You preach a lot about what I would call empathetic capitalism. Creating a connection between people but having compassion for the person or the idea. The style of capitalism that has been promoted in the past century has really become quite insidious but you seem to have encouraged more empathy in business.
I’d like to go further than that. I think that the industrial revolution ushered in this industrialised cruelty. Look at the Triangle Shirtwaist Factory where so many women burned to death because one man was unwilling to unlock the doors. We somehow let one tenth of one percent of the population tell us that the relationship between the owner of capitalism and the worker should be based on this hard-nosed short-term profit maximisation and if you don’t like it then tough.
I think in a factory setting where the resource of the building is so expensive compared to everything else you could argue that it was the economics that drove that decision. If you had a hundred people competing in the pin making business and one of them is cut-throat he’s going to lower his price. If he lowers his price and all the pins are the same then his market share will go up and everyone else will go out of business. So the logic became this, if you’re kind then you’re a sucker and you’re going to lose.
I don’t believe that was morally correct but it was certainly economically correct in 1930 or 1950. What has shifted in our lifetime is that the rest of the factory is not nearly as important as the workforce. It turns out that the workforce is pretty much all you need now if people have a laptop. In that environment your best assets are humans. So I can now continue the moral argument of ‘let’s treat people like people’ and expand it to saying, it’s also good business. It’s also good business to have motivated, connected, honest, passionate people on your team because that’s what it’s going to take to earn more trust and connection going forward.
Do you have a favourable view of this start up generation?
Well the start-up generation is mostly a media fiction. I would say less than 1% of the people between twenty and thirty are actually on an edge of creation. But that’s fabulous. It’s the same percentage that were writing screen plays in the 1980’s, and the same percentage that were writing novels in the 1960’s. That’s what happens when you open the doors to a fast growing segment of the world. Do those people learn something? They learn so much! They learn about how to tell a story, how to be rejected and pick themselves back up, how to generate compassion for other people and deliver content that’s worth more than it costs. The real question is not, do we have enough people who are trying it for the first time? The question is, do we have enough people who will keep doing it after they fail three times?

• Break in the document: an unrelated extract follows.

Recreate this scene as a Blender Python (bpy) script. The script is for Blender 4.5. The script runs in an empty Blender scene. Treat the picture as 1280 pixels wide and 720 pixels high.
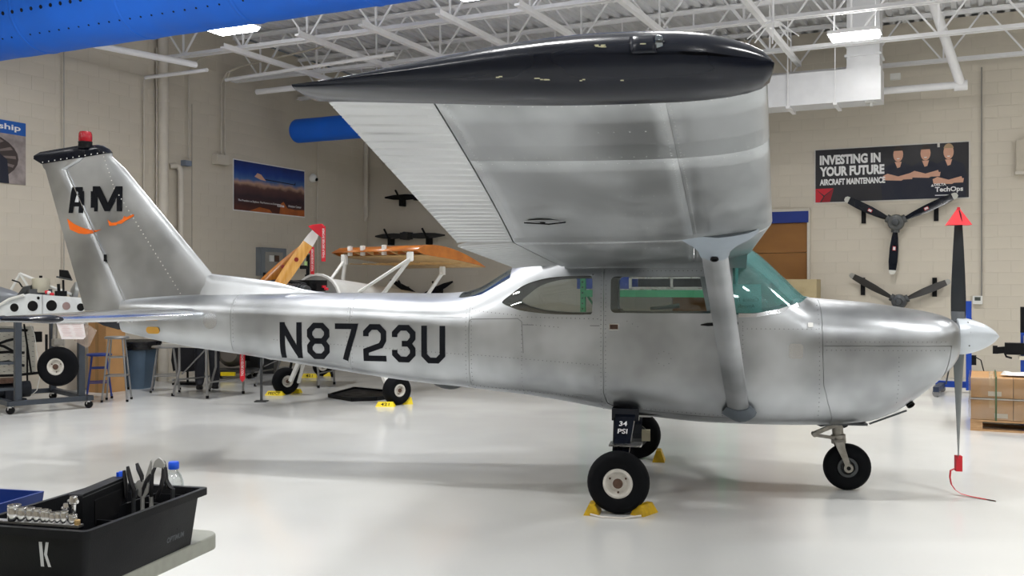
import bpy, bmesh, math, random
from mathutils import Vector, Matrix
from mathutils.geometry import tessellate_polygon
random.seed(7)
sc = bpy.context.scene
COL = sc.collection
PI = math.pi

# ---------------------------------------------------------------- camera
F_PX, CAM_H, HORIZON = 1235.0, 1.553, 359.0
cam_d = bpy.data.cameras.new('camera')
cam_d.sensor_width = 36.0
cam_d.lens = F_PX / 1280.0 * 36.0
cam_d.clip_start = 0.05
cam_d.clip_end = 200
cam = bpy.data.objects.new('camera', cam_d)
COL.objects.link(cam)
cam.location = (0, 0, CAM_H)
cam.rotation_euler = (PI / 2 - math.atan(1 / F_PX), 0, 0)
sc.camera = cam

# ---------------------------------------------------------------- world, exposure (the lamps hang in the hall itself)
world = bpy.data.worlds.new('hall_world')
sc.world = world
world.use_nodes = True
world.node_tree.nodes['Background'].inputs[0].default_value = (.9, .95, 1, 1)
world.node_tree.nodes['Background'].inputs[1].default_value = 0.05
LAMP_W = 48.0
sc.cycles.caustics_reflective = False
sc.cycles.caustics_refractive = False
sc.cycles.sample_clamp_indirect = 4.0
sc.cycles.blur_glossy = 1.0
sc.view_settings.view_transform = 'Standard'
sc.view_settings.look = 'None'
sc.view_settings.exposure = -0.05
sc.view_settings.gamma = 1.0
sc.view_settings.use_curve_mapping = False

# ---------------------------------------------------------------- frames of reference
W = math.radians(25.5)                       # the hall stands turned against the view
BX, BY = math.cos(W), -math.sin(W)           # along the back wall, to the right
LX, LY = math.sin(W), math.cos(W)            # along the left wall, away
CX, CY = -3.22, 22.0                         # far corner
ROT_BACK = -W
ROT_LEFT = PI / 2 - W

def RW(u, v, z=0.0):
    """room coordinates: u along the back wall, v out from the back wall"""
    return Vector((CX + u * BX - v * LX, CY + u * BY - v * LY, z))

def ray(x, y):
    return Vector(((x - 640) / F_PX, 1.0, -(y - HORIZON) / F_PX))

def at(x, y, D):
    r = ray(x, y)
    return Vector((r.x * D, D, CAM_H + r.z * D))

def ground(x, y, z=0.0):
    D = (CAM_H - z) * F_PX / (y - HORIZON)
    return at(x, y, D)

def onback(x, y, v=0.0):
    r = ray(x, y)
    # (r*D - C).(-L) = v
    D = (-v + CX * LX + CY * LY) / (r.x * LX + r.y * LY)
    p = at(x, y, D)
    u = (p.x - CX) * BX + (p.y - CY) * BY
    return u, p.z

def onleft(x, y, u=0.0):
    r = ray(x, y)
    D = (u + CX * BX + CY * BY) / (r.x * BX + r.y * BY)
    p = at(x, y, D)
    v = -((p.x - CX) * LX + (p.y - CY) * LY)
    return v, p.z

def room_uv(p):
    return (p.x - CX) * BX + (p.y - CY) * BY, -((p.x - CX) * LX + (p.y - CY) * LY)

def atz(x, y, z):
    """point on the sight line at a given height"""
    D = (z - CAM_H) / ray(x, y).z
    return at(x, y, D)

# ---------------------------------------------------------------- materials
def srgb(r, g, b):
    def c(v):
        v /= 255.0
        return v / 12.92 if v <= .04045 else ((v + .055) / 1.055) ** 2.4
    return (c(r), c(g), c(b), 1.0)

MATS = {}
def mat(name, col, rough=.5, metal=0.0, var=.06, nscale=6.0, bump=0.0, bscale=30.0, rvar=.08, emit=None, estr=0.0,
        trans=0.0, alpha=1.0, coat=0.0, detail=3.0, ior=1.45, stretch=None, spec=.5):
    if name in MATS:
        return MATS[name]
    m = bpy.data.materials.new(name)
    m.use_nodes = True
    nt = m.node_tree
    b = nt.nodes['Principled BSDF']
    tc = nt.nodes.new('ShaderNodeTexCoord')
    src = tc.outputs['Object']
    if stretch:
        mp = nt.nodes.new('ShaderNodeMapping')
        mp.inputs['Scale'].default_value = stretch
        nt.links.new(src, mp.inputs[0]); src = mp.outputs[0]
    n = nt.nodes.new('ShaderNodeTexNoise')
    n.inputs['Scale'].default_value = nscale
    n.inputs['Detail'].default_value = detail
    nt.links.new(src, n.inputs['Vector'])
    cr = nt.nodes.new('ShaderNodeMapRange')
    cr.inputs['From Min'].default_value = .25; cr.inputs['From Max'].default_value = .75
    cr.inputs['To Min'].default_value = 1 - var; cr.inputs['To Max'].default_value = 1 + var
    cr.interpolation_type = 'SMOOTHSTEP'
    nt.links.new(n.outputs['Fac'], cr.inputs['Value'])
    mx = nt.nodes.new('ShaderNodeVectorMath'); mx.operation = 'SCALE'
    mx.inputs[0].default_value = col[:3]
    nt.links.new(cr.outputs[0], mx.inputs['Scale'])
    nt.links.new(mx.outputs[0], b.inputs['Base Color'])
    rr = nt.nodes.new('ShaderNodeMapRange')
    rr.inputs['From Min'].default_value = .25; rr.inputs['From Max'].default_value = .75
    rr.inputs['To Min'].default_value = max(.02, rough - rvar); rr.inputs['To Max'].default_value = min(1, rough + rvar)
    rr.interpolation_type = 'SMOOTHSTEP'
    nt.links.new(n.outputs['Fac'], rr.inputs['Value'])
    nt.links.new(rr.outputs[0], b.inputs['Roughness'])
    b.inputs['Metallic'].default_value = metal
    b.inputs['IOR'].default_value = ior
    b.inputs['Specular IOR Level'].default_value = spec
    b.inputs['Transmission Weight'].default_value = trans
    b.inputs['Alpha'].default_value = alpha
    b.inputs['Coat Weight'].default_value = coat
    if bump:
        n2 = nt.nodes.new('ShaderNodeTexNoise')
        n2.inputs['Scale'].default_value = bscale
        n2.inputs['Detail'].default_value = 2
        nt.links.new(src, n2.inputs['Vector'])
        bp = nt.nodes.new('ShaderNodeBump')
        bp.inputs['Strength'].default_value = 1.0
        bp.inputs['Distance'].default_value = bump
        nt.links.new(n2.outputs['Fac'], bp.inputs['Height'])
        nt.links.new(bp.outputs[0], b.inputs['Normal'])
    if emit:
        b.inputs['Emission Color'].default_value = emit
        b.inputs['Emission Strength'].default_value = estr
    MATS[name] = m
    return m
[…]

It seems like nowadays everywhere we go people are talking about unicorns, disruptions, start-ups, IPOs, entrepreneurs. who was the originator of the disruptive theory recently said that most people have the origination of the disruption theory completely wrong. Do you think we’re seeing a dumbing down of business culture at the moment?
Everything that gets popular gets stupid. When you look at the fringes of electronic music or the fringes of early folk, it’s all so rich and detailed. Then you look at a Taylor Swift song and realise that someone could copy it in fifteen minutes, because it’s for everyone. It’s supposed to be dumb.

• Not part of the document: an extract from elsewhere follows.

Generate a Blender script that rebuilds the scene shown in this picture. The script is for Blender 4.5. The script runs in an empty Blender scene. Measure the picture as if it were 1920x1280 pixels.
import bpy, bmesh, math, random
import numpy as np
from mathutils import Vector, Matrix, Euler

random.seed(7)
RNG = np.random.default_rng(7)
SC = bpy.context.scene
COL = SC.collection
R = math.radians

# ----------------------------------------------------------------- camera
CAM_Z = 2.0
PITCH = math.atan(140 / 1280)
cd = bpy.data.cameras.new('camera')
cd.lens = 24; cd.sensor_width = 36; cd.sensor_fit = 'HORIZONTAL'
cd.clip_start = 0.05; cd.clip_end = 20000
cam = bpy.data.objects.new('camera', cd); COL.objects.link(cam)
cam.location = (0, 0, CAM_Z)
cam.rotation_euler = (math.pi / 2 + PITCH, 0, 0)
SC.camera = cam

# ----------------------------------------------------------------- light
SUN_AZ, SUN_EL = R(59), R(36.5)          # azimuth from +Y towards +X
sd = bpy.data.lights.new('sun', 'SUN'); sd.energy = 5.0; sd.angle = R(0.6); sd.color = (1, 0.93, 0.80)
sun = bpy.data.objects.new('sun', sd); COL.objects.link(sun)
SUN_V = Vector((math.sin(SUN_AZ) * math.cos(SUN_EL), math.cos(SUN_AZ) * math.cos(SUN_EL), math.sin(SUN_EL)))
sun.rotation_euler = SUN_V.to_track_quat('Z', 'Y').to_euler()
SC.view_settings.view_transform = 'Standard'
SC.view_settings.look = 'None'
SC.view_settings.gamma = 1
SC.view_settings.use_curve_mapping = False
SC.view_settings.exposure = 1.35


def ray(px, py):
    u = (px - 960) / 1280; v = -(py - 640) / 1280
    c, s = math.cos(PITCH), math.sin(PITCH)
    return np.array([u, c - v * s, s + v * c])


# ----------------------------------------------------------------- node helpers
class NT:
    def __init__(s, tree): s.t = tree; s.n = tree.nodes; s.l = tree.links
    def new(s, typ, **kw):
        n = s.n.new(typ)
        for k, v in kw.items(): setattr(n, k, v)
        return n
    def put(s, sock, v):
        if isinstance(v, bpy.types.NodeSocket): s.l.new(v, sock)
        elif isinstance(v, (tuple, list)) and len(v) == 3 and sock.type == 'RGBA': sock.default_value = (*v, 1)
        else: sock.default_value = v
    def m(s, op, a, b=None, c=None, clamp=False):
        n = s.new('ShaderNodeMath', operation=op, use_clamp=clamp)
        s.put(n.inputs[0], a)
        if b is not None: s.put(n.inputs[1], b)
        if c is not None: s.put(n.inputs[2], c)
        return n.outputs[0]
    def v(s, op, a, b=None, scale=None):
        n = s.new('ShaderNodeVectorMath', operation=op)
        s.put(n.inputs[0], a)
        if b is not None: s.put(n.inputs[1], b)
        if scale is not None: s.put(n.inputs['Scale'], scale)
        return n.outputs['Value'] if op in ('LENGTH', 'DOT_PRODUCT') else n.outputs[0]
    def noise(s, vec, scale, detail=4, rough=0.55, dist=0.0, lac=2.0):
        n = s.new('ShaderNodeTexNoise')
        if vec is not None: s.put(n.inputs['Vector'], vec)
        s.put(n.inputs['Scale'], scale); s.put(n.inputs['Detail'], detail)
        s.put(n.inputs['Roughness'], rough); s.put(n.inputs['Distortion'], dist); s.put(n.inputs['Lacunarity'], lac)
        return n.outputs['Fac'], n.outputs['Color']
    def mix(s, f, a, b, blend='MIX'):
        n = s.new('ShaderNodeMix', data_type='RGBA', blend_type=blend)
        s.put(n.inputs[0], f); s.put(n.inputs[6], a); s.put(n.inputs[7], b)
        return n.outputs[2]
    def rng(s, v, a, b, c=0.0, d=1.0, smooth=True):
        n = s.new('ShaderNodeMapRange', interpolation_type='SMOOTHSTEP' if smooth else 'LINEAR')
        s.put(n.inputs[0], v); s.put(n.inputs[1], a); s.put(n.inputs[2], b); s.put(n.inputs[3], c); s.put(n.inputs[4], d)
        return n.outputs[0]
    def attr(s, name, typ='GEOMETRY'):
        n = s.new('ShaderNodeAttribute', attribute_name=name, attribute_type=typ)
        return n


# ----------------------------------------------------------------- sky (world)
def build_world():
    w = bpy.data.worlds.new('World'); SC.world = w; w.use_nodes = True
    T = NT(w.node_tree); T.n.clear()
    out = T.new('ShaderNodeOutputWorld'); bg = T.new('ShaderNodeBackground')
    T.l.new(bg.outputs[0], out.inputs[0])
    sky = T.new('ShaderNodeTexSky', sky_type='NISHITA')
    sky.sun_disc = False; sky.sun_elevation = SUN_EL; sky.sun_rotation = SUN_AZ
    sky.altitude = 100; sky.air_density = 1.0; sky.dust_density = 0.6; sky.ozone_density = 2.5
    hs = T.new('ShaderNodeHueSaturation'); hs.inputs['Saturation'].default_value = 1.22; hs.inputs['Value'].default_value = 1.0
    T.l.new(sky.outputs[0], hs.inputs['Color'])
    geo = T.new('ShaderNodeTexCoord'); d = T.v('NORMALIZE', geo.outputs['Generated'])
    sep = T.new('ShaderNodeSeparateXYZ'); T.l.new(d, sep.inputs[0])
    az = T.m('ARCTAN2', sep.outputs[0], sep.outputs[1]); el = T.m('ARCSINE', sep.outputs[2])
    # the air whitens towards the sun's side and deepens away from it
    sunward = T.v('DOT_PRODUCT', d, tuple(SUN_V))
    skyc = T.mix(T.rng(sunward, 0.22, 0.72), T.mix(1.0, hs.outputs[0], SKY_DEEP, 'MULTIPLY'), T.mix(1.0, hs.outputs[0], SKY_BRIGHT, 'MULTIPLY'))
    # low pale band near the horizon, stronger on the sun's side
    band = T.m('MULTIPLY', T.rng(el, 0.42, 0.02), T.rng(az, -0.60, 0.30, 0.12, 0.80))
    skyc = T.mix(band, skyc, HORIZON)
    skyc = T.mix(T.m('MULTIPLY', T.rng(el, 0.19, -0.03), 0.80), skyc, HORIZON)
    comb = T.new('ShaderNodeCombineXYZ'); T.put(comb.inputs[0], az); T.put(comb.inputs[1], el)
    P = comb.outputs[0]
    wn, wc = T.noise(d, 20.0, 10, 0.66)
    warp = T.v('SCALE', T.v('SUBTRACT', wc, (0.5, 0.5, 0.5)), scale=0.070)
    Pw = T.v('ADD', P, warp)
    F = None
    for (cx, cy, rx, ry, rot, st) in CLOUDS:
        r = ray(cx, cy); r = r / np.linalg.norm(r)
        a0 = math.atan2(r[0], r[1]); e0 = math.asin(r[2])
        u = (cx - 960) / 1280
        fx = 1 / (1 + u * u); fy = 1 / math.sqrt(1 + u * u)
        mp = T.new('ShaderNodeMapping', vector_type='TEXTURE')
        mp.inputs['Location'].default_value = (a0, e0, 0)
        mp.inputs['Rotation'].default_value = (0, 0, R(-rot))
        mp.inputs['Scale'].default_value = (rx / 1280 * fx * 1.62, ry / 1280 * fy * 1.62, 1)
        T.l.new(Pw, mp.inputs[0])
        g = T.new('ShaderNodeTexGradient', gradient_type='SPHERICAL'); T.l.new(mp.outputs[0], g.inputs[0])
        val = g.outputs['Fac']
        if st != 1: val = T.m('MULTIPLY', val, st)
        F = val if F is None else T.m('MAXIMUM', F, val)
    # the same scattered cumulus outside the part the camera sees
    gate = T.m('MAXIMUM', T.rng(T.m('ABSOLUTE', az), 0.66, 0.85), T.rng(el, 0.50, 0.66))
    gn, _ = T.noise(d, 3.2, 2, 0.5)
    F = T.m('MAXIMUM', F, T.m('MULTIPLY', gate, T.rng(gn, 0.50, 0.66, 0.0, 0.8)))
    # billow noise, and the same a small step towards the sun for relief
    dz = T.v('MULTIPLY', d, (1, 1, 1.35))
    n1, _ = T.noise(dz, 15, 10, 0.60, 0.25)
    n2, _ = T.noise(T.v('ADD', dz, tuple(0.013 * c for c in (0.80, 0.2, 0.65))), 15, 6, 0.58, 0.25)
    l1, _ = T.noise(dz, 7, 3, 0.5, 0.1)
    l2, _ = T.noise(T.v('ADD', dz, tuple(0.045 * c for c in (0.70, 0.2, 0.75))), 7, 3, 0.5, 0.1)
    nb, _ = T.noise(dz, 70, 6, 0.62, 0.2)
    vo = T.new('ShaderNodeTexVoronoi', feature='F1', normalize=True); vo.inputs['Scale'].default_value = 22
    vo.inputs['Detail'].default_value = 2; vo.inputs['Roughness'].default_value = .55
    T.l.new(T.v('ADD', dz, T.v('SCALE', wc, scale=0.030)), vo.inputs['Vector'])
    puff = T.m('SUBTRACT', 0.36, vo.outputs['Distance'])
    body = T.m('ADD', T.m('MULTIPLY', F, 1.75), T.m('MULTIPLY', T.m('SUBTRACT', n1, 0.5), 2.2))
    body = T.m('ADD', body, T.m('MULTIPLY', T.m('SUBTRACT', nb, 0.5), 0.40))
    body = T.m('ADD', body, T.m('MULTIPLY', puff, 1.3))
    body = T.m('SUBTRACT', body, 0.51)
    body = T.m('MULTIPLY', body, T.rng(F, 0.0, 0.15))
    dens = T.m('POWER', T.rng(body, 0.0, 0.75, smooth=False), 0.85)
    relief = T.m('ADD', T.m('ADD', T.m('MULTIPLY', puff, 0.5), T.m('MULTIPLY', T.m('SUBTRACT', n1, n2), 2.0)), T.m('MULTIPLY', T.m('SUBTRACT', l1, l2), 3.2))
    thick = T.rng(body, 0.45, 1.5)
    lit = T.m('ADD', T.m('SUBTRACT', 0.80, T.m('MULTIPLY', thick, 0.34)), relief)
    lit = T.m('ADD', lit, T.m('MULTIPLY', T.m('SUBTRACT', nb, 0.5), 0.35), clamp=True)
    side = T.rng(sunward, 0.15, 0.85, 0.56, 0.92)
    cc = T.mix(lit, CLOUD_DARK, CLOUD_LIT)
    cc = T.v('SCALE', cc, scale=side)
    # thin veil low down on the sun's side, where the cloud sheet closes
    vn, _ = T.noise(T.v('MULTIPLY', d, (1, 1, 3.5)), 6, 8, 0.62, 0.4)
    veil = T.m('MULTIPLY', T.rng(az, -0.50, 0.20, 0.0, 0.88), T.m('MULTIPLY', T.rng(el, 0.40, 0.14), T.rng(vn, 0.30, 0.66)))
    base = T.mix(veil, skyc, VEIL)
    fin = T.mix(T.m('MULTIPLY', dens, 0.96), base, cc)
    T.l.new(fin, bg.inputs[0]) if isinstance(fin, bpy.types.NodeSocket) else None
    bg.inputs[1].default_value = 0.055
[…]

One of the reasons I keep moving to new industries is that I’m thrilled for example when the insiders start discovering the magic of what the early generations of the oculus rift are like, but that’s insider baseball. The real shift in our culture happens when it gets simpler and stupider. But lamenting it doesn’t get us anywhere. What gets us somewhere is deciding if you’re going to be the amplifier of the thing or on the inventor side, early in the game when not many people get what you’re talking about.

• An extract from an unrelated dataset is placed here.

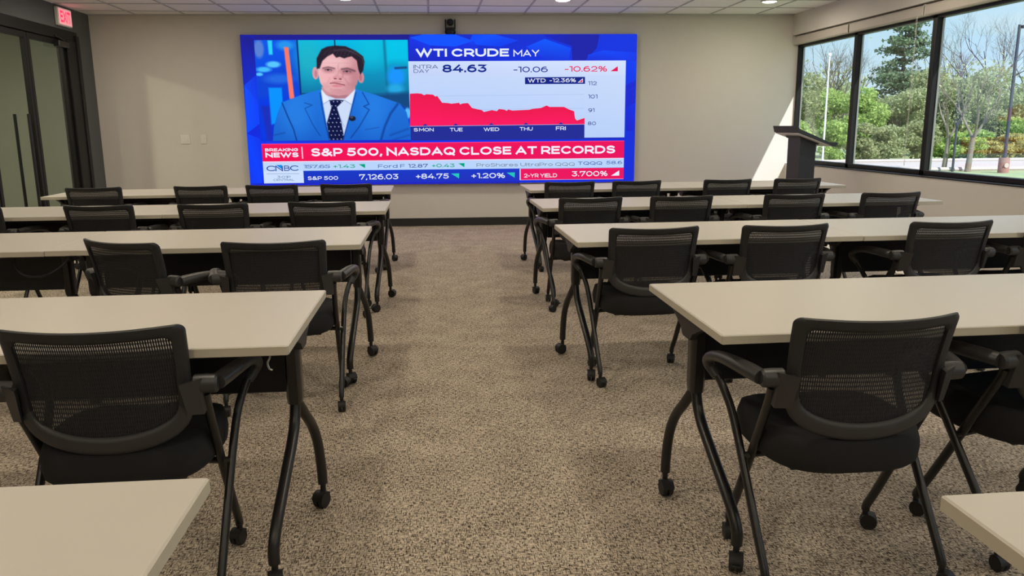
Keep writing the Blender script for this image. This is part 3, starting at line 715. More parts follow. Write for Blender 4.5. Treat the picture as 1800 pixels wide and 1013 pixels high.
P.text('C', 468, 291.3, 483.5, 300.8, (24, 60, 150), .004); P.text('N', 483.5, 291.3, 496.5, 300.8, (24, 60, 150), .004); P.text('B', 498.5, 291, 508.5, 300.4, (24, 60, 150), .004); P.text('C', 509, 290.8, 524, 300.2, (24, 60, 150), .004)
P.l = 4; P.px([(484.5, 290), (494.7, 289.8), (495, 297.5)], (20, 140, 230)); P.l = 3
P.px([(468.5, 305.2), (525, 304.9), (525, 305.6), (468.5, 305.9)], (130, 150, 190))
P.text('3:01P', 486.8, 309, 510, 313, (66, 92, 150)); P.text('CENTRAL', 480, 314.2, 516.5, 317.8, (66, 92, 150))
TEAL = (40, 200, 190)
P.text('S&P 500', 540, 309.8, 593, 316.2, WHT, .012); P.text('7,126.03', 630, 306.2, 699, 315.4, WHT, .012); P.text('+84.75', 729.5, 305.4, 787, 314.2, WHT, .012)
P.px([(791, 305.4), (805.4, 304.9), (805, 313.8)], TEAL); P.text('+1.20%', 827, 304.5, 886, 313.4, WHT, .012); P.px([(889, 303.9), (903.5, 303.4), (903, 312.6)], TEAL)
P.l = 4
P.text('2-YR YIELD', 919, 305.5, 978, 312.2, WHT, .012); P.text('3.700%', 1004, 301.2, 1067.3, 310.2, WHT, .012); P.px([(1073.5, 309.5), (1088, 309), (1088, 300)], WHT)

def screen_material():
    m = bpy.data.materials.new('screen_picture'); m.use_nodes = True
    nt = m.node_tree; nt.nodes.clear(); L = nt.links
    out = nt.nodes.new('ShaderNodeOutputMaterial'); em = nt.nodes.new('ShaderNodeEmission')
    at = nt.nodes.new('ShaderNodeAttribute'); at.attribute_name = 'picture'
    em.inputs['Strength'].default_value = 1.0
    L.new(at.outputs['Color'], em.inputs['Color']); L.new(em.outputs[0], out.inputs['Surface'])
    return m
vw = tag(empty('video_wall', WF((SX0+SX1)/2, 0, SZ0), WR), 'wide LED video wall on the end wall showing a business news broadcast', 'screen')
inv = Matrix.Translation((-(SX0+SX1)/2, 0, -SZ0))
def to_local(V): return [((x-(SX0+SX1)/2), -d, z-SZ0) for x, d, z in V]
cab = MB().box((0, -SD/2, (SZ1-SZ0)/2), (SX1-SX0, SD, SZ1-SZ0), bev=.003).build('cabinet', 'cabinet_grey', vw)
me = bpy.data.meshes.new('screen_image'); me.from_pydata(to_local(P.v), [], P.f); me.update()
ca = me.color_attributes.new('picture', 'FLOAT_COLOR', 'POINT')
cc = np.ones((len(P.v), 4), np.float32); cc[:, :3] = np.array(P.c); ca.data.foreach_set('color', cc.ravel())
me.materials.append(screen_material())
so = bpy.data.objects.new('screen_image', me); COL.objects.link(so); so.parent = vw
so['label'] = 'lit news picture with headline banner, chart and presenter in blue suit'

# conference camera on top of the video wall
x, y, z = WF(0.285, 0.045, SZ1)
pc = tag(empty('conference_camera', (x, y, z), WR), 'small black swivel camera sitting on top of the video wall', 'camera')
MB().lathe([(0.050, 0.0), (0.056, 0.004), (0.070, 0.022), (0.070, 0.050), (0.062, 0.062), (0.05, 0.066)], n=28).build('base', 'glossy_black', pc, smooth=True)
yk = MB(); yk.box((0, 0, 0.074), (0.128, 0.062, 0.026), bev=.008)
for sx in (-1, 1): yk.box((sx*0.060, 0, 0.126), (0.018, 0.050, 0.126), bev=.007)
yk.build('yoke', 'black_plastic', pc)
MB().lathe([(0.002, -.045), (0.024, -.04), (0.040, -.022), (0.044, 0), (0.040, .022), (0.024, .04), (0.002, .045)], (0, 0, 0.152), axis='x').build('camera_head', 'black_plastic', pc, smooth=True)
MB().lathe([(0.024, -.060), (0.028, -.056), (0.028, -.030)], (0, 0, 0.152), axis='y').build('lens', 'lens_glass', pc, smooth=True)

# exit sign
ex = tag(empty('exit_sign', (LX, 10.195, 2.597)), 'lit red exit sign on the dark header above the glass door', 'sign')
MB().box((0.022, 0, 0), (0.044, 0.355, 0.205), bev=.008).build('housing', 'white_plastic', ex)
MB().box((0.0455, 0, 0), (0.003, 0.325, 0.175)).build('lit_face', 'exit_face', ex)
V, Fc = lettering('EXIT', .10)
V = (V-V.min(0))/(V.max(0)-V.min(0))
e = MB(); e.add([(0.0475, -0.13+0.26*a, -0.07+0.14*b) for a, b in V], Fc)     # reads from inside the room
o = e.build('lettering', 'exit_red', ex)

# ------------------------------------------------------------------ ceiling downlights
def downlight(x, y, lab, group):
    root = tag(empty('downlight', (x, y, CEIL)), lab, 'ceiling light', group)
    MB().lathe([(0.078, -0.002), (0.10, -0.004), (0.10, -0.014), (0.086, -0.018), (0.078, -0.012)], n=28).build('trim_ring', 'white_plastic', root, smooth=True)
    MB().lathe([(0.080, -0.010), (0.076, -0.016), (0.060, -0.023), (0.03, -0.027), (0.002, -0.028)], n=28).build('diffuser', 'lamp_glow', root, smooth=True)
    ld = bpy.data.lights.new('lamp', 'AREA'); ld.shape = 'DISK'; ld.size = 0.15; ld.energy = LAMP_W; ld.color = LAMP_COL
    lo = bpy.data.objects.new('lamp', ld); COL.objects.link(lo); lo.parent = root; lo.location = (0, 0, -0.05)
    return root
where = {-3.347: 'over the glass door side', -0.907: 'in line with the presenter', 1.533: 'in line with the chart', 3.973: 'beside the window wall'}
for x, w in where.items():
    downlight(x, 9.43, 'round recessed ceiling light nearest the screen wall, '+w, 'downlights along the screen wall')
    for y, nm in ((7.235, 'front tables'), (4.795, 'third row of tables'), (2.355, 'rear tables'), (-0.085, 'back of the room'), (-2.525, 'rear wall')):
        downlight(x, y, 'round recessed ceiling light above the %s, %s' % (nm, w), 'downlights over the tables')
for yy, nm in ((8.9, 'beyond the glass doors'), (6.3, 'further along past the glass doors')):
    r = downlight(-5.4, yy, 'round corridor ceiling light '+nm, 'corridor lights'); [c for c in r.children if c.type == 'LIGHT'][0].data.energy = 42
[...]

So I feel Clayton’s pain. Every one of my books is misunderstood at some level because that’s the price of having it reach more people. It has to get diluted because the masses aren’t as interested as the original creators and spreaders of an idea. They need to figure out how to make it smaller and easier to conceptualise. But guess what happens? These cycles of creative destruction come along, people are doing things with my fifteen year old permission marketing idea that I never would have thought of.
You work within the circles of business and entrepreneurialism, which is obviously dependent on structure and rules to some extent. But you also write at length about why the school system doesn’t work. I find that even within the work that you do there’s a plea for some type of pseudo anarchy, encouraging people to break out and fulfill their potential. Would you agree with that?
I don’t agree with part of it. I think that there is a disturbing strain of libertarian anarchy among many people in Silicon Valley. On October 15th last year I wrote a blog post called infrastructure and it is the least anarchistic point of view I think I could articulate. Basically what I think is, the more money and time and stability society spends of transportation, education, civility and expectation, the better off everyone is.
I love paying taxes, I think everyone should pay more taxes. I think that taxes are one of the greatest things that civilisation has ever developed because they more than pay for themselves. The point I’m trying to make is on an individual basis, using bureaucracy as an excuse to not care is shameful. And so what I’m arguing is that people care and if that means that you have to dream that you’re going to get rewarded then fine, but I want you to start by caring.
Could you elaborate on that point? What are you saying is shameful?
What’s shameful is saying, I’m not allowed to care. When we say, the system is the system so I give up, that’s shameful. And the reason it’s shameful is that you could do so much and you’re holding it back from the rest of us. We built this infrastructure for you, we created this civil society for you, we built the internet for you. We didn’t build it so that you could watch videos of cats. We built it so that you could pay us back by building something for the next person.